--- DATASET EXCERPT ---
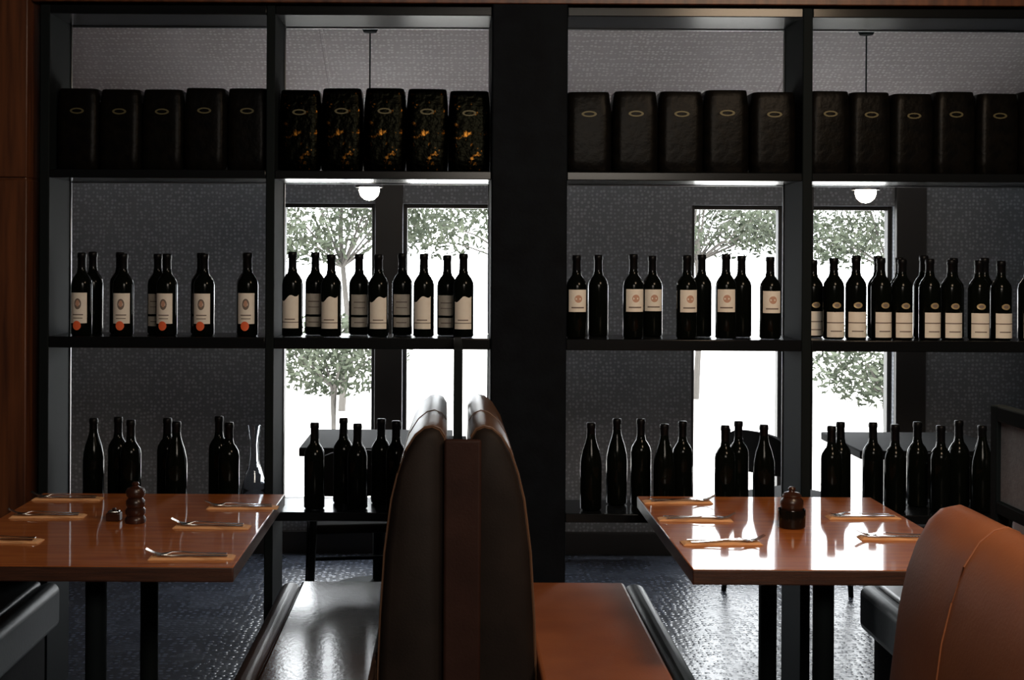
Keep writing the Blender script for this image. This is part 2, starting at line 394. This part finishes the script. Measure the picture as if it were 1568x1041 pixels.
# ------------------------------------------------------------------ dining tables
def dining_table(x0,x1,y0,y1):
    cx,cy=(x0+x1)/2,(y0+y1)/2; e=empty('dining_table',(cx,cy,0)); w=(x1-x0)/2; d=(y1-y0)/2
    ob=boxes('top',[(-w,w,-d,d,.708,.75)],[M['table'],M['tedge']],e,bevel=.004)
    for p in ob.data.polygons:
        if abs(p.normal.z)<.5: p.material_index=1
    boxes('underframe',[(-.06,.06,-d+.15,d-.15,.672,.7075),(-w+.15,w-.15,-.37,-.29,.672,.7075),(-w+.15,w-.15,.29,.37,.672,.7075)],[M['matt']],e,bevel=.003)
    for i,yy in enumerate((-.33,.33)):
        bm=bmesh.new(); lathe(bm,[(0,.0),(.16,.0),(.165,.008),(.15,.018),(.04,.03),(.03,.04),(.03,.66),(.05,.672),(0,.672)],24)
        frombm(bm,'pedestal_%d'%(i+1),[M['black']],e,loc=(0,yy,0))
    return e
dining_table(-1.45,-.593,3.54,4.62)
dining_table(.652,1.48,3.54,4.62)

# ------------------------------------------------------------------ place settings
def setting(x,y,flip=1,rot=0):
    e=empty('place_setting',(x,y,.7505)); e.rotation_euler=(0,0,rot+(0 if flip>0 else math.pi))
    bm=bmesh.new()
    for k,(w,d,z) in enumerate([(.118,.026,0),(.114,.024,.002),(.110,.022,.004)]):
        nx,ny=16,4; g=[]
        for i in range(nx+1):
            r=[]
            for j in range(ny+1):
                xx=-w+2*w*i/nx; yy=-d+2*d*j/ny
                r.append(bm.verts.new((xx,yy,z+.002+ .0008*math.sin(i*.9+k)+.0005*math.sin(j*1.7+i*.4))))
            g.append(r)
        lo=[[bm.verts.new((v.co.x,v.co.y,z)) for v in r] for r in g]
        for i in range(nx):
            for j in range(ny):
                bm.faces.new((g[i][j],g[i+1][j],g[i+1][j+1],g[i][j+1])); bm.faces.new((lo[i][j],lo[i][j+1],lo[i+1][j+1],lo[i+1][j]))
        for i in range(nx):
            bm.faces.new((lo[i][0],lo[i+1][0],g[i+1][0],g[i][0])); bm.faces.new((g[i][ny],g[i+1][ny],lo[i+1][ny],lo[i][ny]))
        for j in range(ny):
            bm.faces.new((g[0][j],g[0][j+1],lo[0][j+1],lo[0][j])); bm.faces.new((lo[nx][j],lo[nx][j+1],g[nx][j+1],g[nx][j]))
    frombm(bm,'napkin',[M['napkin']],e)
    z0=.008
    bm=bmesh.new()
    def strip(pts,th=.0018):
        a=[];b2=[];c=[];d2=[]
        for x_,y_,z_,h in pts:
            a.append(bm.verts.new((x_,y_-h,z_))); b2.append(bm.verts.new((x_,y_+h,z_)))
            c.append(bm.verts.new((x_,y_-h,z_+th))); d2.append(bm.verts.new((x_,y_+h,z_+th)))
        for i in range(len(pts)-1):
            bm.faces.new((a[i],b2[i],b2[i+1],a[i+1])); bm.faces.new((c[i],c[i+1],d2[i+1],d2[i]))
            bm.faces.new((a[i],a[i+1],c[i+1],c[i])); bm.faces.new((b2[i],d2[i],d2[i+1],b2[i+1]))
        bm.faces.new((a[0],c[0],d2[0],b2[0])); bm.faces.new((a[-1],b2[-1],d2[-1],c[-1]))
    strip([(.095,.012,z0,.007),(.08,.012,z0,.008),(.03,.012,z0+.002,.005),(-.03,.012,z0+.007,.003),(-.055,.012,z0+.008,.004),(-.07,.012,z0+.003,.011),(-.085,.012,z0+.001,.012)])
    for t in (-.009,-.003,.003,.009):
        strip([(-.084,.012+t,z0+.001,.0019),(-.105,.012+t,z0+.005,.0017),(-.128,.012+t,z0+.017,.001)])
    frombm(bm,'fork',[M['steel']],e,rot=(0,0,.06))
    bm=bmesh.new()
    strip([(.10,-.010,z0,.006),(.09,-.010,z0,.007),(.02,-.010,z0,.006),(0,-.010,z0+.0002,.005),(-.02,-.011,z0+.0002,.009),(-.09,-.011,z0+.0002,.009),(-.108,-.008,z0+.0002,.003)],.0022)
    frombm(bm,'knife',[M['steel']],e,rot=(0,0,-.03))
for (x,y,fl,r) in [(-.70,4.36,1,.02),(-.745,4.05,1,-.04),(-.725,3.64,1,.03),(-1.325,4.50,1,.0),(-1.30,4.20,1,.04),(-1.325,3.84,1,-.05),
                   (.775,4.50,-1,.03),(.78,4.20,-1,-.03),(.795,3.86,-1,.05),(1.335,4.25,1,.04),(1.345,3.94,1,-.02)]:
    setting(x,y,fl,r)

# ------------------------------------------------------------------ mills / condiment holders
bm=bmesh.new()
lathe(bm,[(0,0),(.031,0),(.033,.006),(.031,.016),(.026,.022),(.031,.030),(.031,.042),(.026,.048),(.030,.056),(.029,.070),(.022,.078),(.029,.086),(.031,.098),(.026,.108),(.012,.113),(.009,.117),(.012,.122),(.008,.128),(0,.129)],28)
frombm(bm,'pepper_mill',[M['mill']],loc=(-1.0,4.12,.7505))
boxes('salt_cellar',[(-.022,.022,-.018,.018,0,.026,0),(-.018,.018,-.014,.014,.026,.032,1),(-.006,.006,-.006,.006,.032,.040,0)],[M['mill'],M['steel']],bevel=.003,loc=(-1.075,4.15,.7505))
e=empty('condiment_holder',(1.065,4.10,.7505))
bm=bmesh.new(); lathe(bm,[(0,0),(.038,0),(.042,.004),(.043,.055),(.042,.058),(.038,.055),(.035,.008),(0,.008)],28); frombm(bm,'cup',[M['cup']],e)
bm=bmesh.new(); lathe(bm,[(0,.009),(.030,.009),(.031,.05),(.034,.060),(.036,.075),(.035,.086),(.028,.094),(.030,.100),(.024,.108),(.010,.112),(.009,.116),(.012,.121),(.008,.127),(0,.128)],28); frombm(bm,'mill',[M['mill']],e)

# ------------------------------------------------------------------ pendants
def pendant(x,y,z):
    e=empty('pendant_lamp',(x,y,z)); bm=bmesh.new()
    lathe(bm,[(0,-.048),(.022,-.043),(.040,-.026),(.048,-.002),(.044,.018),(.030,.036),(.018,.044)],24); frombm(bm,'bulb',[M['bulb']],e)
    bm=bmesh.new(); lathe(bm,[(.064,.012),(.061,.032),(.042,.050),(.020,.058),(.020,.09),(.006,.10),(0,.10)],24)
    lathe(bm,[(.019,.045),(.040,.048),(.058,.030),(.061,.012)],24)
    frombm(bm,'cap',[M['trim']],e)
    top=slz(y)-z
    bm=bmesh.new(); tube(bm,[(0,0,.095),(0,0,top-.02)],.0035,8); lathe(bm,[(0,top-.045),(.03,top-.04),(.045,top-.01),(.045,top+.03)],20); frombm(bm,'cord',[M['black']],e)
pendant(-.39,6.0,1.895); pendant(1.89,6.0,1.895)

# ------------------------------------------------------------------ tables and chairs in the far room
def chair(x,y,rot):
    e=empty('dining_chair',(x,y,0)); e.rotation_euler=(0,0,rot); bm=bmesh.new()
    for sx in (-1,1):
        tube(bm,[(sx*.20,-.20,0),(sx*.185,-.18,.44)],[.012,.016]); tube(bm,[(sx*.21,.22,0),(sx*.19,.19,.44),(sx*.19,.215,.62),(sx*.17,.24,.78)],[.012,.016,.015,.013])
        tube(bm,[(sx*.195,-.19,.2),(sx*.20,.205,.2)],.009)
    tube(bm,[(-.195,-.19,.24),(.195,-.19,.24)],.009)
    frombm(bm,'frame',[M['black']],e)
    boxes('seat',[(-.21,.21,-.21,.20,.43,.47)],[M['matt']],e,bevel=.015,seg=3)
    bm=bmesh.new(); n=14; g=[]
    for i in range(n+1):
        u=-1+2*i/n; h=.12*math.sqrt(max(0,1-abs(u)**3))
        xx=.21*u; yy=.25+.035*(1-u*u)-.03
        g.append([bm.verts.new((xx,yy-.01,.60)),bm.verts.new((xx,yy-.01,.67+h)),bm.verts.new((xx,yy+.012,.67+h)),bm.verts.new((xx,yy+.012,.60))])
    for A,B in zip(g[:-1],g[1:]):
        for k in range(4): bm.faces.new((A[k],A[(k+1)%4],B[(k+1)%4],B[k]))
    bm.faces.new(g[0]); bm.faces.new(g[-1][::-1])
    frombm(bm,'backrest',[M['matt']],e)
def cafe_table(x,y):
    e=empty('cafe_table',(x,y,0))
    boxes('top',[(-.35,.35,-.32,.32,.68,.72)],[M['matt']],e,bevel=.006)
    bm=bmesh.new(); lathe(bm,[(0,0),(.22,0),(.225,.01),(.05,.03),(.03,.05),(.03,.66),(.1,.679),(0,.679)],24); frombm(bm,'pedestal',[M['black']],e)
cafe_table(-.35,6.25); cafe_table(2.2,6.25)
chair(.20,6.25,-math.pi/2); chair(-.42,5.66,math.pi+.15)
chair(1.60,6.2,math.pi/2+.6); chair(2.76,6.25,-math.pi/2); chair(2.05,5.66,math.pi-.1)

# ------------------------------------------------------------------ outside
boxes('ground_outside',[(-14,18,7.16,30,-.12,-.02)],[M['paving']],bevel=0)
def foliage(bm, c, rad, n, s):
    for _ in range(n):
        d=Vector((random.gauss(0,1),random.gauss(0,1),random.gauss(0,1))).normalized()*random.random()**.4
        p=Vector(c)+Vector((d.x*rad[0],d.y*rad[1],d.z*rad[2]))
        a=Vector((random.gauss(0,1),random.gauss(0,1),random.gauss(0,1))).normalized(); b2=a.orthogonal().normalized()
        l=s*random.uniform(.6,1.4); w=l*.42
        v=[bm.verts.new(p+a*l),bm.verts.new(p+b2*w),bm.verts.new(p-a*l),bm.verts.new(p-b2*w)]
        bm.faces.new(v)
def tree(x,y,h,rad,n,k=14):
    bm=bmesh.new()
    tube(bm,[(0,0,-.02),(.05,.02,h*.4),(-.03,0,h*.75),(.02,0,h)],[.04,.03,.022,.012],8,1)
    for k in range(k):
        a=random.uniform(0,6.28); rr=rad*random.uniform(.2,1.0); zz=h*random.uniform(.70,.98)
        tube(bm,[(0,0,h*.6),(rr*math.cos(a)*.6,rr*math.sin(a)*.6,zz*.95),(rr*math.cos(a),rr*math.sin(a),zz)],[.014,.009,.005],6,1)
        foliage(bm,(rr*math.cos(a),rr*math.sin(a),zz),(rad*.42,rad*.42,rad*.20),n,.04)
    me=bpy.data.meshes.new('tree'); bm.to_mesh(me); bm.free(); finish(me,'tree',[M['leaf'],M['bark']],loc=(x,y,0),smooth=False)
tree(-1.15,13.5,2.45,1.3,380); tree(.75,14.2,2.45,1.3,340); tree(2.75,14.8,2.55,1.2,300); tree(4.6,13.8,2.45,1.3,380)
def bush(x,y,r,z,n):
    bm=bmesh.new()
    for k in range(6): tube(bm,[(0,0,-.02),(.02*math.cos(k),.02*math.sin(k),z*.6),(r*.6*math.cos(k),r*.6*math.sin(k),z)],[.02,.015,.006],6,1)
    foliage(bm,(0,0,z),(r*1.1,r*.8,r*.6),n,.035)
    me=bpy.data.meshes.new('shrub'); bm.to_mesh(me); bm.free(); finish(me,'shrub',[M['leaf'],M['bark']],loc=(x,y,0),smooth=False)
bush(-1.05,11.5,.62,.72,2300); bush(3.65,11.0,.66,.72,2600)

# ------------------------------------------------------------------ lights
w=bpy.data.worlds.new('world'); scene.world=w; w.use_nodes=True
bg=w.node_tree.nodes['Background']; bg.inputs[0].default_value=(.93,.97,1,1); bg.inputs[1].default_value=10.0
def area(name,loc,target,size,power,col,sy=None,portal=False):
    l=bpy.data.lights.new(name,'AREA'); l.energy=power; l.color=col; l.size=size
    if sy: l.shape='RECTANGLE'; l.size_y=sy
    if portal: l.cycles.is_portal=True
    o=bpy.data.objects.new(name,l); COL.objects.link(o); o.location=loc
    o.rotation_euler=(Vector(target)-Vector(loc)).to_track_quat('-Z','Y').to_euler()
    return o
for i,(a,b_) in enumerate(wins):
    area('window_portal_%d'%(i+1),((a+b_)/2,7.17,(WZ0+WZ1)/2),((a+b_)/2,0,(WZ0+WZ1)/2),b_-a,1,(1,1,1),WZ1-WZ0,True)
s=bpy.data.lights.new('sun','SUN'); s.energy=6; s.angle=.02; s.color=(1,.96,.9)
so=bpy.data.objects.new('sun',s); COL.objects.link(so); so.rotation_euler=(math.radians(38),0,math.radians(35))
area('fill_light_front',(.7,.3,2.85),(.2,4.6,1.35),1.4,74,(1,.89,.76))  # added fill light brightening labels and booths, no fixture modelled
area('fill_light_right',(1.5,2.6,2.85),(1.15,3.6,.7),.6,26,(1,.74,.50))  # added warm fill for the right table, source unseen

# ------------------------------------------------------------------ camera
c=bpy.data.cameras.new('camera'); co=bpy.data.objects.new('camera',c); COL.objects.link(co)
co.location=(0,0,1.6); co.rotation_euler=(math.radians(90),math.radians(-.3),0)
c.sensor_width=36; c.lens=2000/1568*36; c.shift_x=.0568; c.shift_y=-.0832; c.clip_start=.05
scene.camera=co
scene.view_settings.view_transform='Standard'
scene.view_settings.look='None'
---
WHAT THE EXERCISE ASKS:
The lines from the top of the data above through the one holding "dining_table(.652,1.48,3.54,4.62)" are to be repeated exactly, and only those, with no pictures.

FINISHED TASK:
Keep writing the Blender script for this image. This is part 2, starting at line 394. This part finishes the script. Measure the picture as if it were 1568x1041 pixels.
# ------------------------------------------------------------------ dining tables
def dining_table(x0,x1,y0,y1):
    cx,cy=(x0+x1)/2,(y0+y1)/2; e=empty('dining_table',(cx,cy,0)); w=(x1-x0)/2; d=(y1-y0)/2
    ob=boxes('top',[(-w,w,-d,d,.708,.75)],[M['table'],M['tedge']],e,bevel=.004)
    for p in ob.data.polygons:
        if abs(p.normal.z)<.5: p.material_index=1
    boxes('underframe',[(-.06,.06,-d+.15,d-.15,.672,.7075),(-w+.15,w-.15,-.37,-.29,.672,.7075),(-w+.15,w-.15,.29,.37,.672,.7075)],[M['matt']],e,bevel=.003)
    for i,yy in enumerate((-.33,.33)):
        bm=bmesh.new(); lathe(bm,[(0,.0),(.16,.0),(.165,.008),(.15,.018),(.04,.03),(.03,.04),(.03,.66),(.05,.672),(0,.672)],24)
        frombm(bm,'pedestal_%d'%(i+1),[M['black']],e,loc=(0,yy,0))
    return e
dining_table(-1.45,-.593,3.54,4.62)
dining_table(.652,1.48,3.54,4.62)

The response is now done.